Time has come to one of the most iconic Indian spy-stories, Ankhen, another movies taking a lot of inspiration from James Bond, but maybe mostly succeeds to be a patriotic mishmash of drama, action and songs. I guess Ankhen is one of those movies that might be better in memory than in real life, because one of the few things that survived from its initial release is the action scenes and the gorgeous sixties cinematography. The rest is very uneven, to a degree it took me three days to watch the whole movie. Is it so bad? Absolutely not, it’s just the pacing that could have been better – and shorter songs.
Terrorist attacks kills a lot of people in India and soon we get to know that a terrorist group is responsible for making every demonstration, every radical movement even worse with planting bombs and attacking the Indian government pretending to be Indian. A concerned group of private citizens take upon them to defend the borders of India, but also do some spying in Beirut, Lebanon. When one of them is killed – or is he? – master-spy Sunil (Dharmendra) travels to Beirut to try to uncover who the killers are and what they want. The evil mastermind this time is Doctor X, complete with a monocle and an endless hate for the proud Indian people! He has built a secret underground base outside one of the big cities, and there preparing all the terrorist attacks! Will Sunil and his friends stop him, or are they all… doomed?
I can start with some whining. Ankhen is way to long for the story it tries to tell. Or let me correct myself directly, it has way to few twists, turns and action scenes for it’s nearly three hour running time. Compared with Shaan or Bond 303, its quiet slow and focuses mostly on Sunil walking around looking cool (nothing wrong with that really), some bad comedy and scenes of happy families doing stuff together. The songs are also way to long and all except the night club act is badly executed and very stiff and slow.
The story kinda picks ups when the little son of the sister of Sunil gets kidnapped by Doctor X and his cohorts and is placed in a room with moving spiked walls, always threatening to crush him! That’s poetry!
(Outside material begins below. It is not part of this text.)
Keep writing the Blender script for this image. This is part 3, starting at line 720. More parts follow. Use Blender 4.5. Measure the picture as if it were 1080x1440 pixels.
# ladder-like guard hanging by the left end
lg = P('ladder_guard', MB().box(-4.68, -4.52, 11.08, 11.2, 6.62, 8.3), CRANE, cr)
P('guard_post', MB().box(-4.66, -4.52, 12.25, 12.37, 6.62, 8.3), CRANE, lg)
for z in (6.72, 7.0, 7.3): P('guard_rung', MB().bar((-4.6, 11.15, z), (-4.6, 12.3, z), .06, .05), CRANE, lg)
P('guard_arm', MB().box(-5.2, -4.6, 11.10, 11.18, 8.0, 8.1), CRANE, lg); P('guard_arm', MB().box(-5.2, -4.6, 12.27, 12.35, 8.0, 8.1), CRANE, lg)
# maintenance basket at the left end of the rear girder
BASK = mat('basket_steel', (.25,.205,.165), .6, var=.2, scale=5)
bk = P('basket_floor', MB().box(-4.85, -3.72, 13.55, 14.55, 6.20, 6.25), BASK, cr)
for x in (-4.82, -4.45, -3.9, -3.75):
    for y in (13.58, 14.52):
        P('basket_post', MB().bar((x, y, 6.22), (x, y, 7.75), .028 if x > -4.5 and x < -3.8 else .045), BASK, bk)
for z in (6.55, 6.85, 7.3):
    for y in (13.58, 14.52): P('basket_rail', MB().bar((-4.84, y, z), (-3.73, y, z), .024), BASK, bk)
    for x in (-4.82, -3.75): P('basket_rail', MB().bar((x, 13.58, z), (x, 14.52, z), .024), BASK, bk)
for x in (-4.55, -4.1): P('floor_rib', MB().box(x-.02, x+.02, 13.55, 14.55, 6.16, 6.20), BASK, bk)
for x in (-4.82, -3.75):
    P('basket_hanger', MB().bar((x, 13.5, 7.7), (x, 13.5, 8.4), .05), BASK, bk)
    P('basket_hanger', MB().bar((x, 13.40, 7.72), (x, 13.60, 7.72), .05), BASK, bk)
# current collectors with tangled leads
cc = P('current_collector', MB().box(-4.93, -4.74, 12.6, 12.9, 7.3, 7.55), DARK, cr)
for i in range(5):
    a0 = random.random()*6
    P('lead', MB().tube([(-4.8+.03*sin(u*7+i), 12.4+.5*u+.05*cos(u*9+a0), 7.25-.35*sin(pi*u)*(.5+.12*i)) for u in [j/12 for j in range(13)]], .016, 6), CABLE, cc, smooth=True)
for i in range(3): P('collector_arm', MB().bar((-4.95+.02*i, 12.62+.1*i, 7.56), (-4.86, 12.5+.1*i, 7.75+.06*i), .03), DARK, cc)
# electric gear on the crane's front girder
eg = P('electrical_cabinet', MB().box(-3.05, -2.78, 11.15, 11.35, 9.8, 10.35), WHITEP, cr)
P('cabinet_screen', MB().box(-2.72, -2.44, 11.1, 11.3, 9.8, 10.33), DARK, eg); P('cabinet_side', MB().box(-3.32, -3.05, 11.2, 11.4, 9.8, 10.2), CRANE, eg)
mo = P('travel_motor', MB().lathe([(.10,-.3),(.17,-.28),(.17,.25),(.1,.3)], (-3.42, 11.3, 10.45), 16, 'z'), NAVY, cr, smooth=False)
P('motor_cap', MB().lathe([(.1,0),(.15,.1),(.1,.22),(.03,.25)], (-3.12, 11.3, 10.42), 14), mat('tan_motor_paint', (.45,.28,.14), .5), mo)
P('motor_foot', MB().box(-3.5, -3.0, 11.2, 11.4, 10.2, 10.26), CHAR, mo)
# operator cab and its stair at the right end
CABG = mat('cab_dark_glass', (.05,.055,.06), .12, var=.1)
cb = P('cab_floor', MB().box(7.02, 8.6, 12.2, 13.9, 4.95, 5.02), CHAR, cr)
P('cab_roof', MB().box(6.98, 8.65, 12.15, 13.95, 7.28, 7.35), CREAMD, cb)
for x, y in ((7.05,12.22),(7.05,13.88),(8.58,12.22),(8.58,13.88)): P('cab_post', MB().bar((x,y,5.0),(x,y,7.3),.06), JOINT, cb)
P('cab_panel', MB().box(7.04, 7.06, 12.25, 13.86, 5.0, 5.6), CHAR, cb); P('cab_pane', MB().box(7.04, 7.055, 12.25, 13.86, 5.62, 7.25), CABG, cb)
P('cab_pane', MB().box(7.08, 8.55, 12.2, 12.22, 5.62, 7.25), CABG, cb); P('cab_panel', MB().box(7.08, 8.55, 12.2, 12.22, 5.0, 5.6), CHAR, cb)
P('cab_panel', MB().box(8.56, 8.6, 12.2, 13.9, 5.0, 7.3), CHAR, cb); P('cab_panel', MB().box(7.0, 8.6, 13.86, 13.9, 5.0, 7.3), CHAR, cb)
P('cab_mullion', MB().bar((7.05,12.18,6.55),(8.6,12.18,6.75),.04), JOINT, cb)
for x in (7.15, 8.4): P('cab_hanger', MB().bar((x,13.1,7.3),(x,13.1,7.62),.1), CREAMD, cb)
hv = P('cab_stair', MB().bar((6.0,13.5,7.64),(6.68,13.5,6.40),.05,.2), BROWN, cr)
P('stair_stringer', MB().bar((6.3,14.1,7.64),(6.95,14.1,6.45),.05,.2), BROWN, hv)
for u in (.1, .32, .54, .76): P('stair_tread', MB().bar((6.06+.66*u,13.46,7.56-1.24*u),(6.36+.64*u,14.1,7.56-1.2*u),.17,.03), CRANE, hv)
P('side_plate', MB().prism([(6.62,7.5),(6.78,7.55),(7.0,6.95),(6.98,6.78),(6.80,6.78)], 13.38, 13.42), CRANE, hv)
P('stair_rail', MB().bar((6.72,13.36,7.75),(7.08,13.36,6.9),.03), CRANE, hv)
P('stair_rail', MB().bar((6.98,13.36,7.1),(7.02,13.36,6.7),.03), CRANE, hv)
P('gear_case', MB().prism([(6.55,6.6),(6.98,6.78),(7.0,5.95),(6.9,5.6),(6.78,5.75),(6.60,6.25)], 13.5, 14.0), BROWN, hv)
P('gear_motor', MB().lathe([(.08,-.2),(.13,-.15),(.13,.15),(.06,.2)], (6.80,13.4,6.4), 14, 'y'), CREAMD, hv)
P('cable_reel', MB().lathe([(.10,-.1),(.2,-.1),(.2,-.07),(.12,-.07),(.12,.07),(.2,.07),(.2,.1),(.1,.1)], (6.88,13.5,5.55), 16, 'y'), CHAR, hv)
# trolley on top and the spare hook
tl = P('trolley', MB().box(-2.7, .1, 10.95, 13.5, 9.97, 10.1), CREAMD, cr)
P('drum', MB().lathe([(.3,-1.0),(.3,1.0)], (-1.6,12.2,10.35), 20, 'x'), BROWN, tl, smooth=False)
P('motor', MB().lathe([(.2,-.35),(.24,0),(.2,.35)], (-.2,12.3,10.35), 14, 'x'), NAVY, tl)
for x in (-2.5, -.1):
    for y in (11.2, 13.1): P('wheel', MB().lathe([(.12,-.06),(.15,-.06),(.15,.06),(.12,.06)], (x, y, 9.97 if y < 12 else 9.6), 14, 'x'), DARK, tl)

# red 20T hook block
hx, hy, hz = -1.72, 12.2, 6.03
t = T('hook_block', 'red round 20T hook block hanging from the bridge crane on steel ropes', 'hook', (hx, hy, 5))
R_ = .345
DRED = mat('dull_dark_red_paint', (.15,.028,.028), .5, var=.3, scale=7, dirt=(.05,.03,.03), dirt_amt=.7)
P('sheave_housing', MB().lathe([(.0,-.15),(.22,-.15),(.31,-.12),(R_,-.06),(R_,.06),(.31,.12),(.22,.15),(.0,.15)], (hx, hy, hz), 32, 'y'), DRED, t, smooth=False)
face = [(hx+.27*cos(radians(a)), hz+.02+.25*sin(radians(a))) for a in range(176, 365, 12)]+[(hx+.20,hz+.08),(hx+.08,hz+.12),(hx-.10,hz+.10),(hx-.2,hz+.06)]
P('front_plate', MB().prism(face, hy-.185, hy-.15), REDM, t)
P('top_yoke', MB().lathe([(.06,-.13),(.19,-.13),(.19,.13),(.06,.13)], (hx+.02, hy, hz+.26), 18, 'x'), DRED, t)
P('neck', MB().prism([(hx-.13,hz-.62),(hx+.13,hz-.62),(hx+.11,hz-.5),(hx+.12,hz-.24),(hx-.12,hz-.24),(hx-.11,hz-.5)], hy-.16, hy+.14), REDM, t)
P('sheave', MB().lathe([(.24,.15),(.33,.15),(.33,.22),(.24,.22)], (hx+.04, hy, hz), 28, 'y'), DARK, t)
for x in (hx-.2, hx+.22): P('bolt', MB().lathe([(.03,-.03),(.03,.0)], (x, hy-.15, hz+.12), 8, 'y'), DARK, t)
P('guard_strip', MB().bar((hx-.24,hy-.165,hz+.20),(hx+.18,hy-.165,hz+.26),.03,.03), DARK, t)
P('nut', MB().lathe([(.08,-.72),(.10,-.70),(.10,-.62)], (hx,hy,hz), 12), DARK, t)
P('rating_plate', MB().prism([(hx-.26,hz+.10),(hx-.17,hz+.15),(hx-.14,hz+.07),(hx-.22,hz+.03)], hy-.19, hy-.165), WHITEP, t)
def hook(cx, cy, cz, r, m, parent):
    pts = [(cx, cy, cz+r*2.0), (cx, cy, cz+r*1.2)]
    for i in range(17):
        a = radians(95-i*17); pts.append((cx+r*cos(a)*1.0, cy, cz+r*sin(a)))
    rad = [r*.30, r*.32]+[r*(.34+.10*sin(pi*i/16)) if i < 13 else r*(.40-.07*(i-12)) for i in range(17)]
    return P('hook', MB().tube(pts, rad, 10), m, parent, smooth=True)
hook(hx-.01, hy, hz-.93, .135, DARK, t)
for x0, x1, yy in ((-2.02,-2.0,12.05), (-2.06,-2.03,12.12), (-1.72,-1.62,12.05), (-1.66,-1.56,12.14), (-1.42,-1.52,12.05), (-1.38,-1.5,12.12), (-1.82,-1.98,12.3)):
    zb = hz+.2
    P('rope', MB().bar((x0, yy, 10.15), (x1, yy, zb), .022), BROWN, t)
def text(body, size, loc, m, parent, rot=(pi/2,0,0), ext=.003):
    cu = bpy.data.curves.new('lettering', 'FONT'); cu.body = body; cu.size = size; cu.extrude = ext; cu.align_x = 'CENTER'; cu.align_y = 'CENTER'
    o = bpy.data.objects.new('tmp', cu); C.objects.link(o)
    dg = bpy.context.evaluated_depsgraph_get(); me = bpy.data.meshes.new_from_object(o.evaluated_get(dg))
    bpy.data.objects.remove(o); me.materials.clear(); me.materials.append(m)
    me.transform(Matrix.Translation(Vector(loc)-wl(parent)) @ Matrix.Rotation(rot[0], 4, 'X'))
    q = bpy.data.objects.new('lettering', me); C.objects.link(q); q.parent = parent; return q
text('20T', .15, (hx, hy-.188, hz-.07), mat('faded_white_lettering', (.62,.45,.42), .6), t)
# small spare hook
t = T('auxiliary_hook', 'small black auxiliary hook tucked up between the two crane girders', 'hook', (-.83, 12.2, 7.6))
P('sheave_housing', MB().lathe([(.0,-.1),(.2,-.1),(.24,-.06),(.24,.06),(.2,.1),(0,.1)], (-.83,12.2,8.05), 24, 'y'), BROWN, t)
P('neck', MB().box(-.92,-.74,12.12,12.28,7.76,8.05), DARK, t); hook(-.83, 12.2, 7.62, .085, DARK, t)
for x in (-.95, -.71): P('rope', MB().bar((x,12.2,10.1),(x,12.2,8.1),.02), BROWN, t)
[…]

What’s more fun is the action, as usual. There’s a couple of very Jackie Chan-esque stunts when people are falling down and probably hurting themselves quite badly, a couple of fun and quite acrobatic fist fights and no less than three nice miniature sets getting blown to pieces in true Godzilla-style. The acting from the bad guys is over-the-top, and a lot more fun than the stiff hero-cast. Jeevan, who plays Doctor X, is in full scene-chewing mode and have a lot of fun with a character that is boring written. But best of them all is Indias wicked stepmother number 1, legendary Lalita Pawar, who plays the evil doctors henchwoman. The first half of the movie she’s a zombie-like psychopath, but goes into fantastic performance when she’s pretending to be an aunt of one of the good guys (they have never seen each other before, therefore he don’t recognize her as an imposter) and she completely transform herself into a hysterical, Krishna-mumbling old psycho-lady. Pure brilliance! She started her career as a nine year old in 1928 and died in 1998, what a career!
Ankhen is far from the best Indian movie I’ve seen, but it still worth watching for the action and great sets – and because of dear old Lalita of course. I have the DVD from Shanti Enterprises, and it’s a good looking fullscreen version with fully working English subtitles.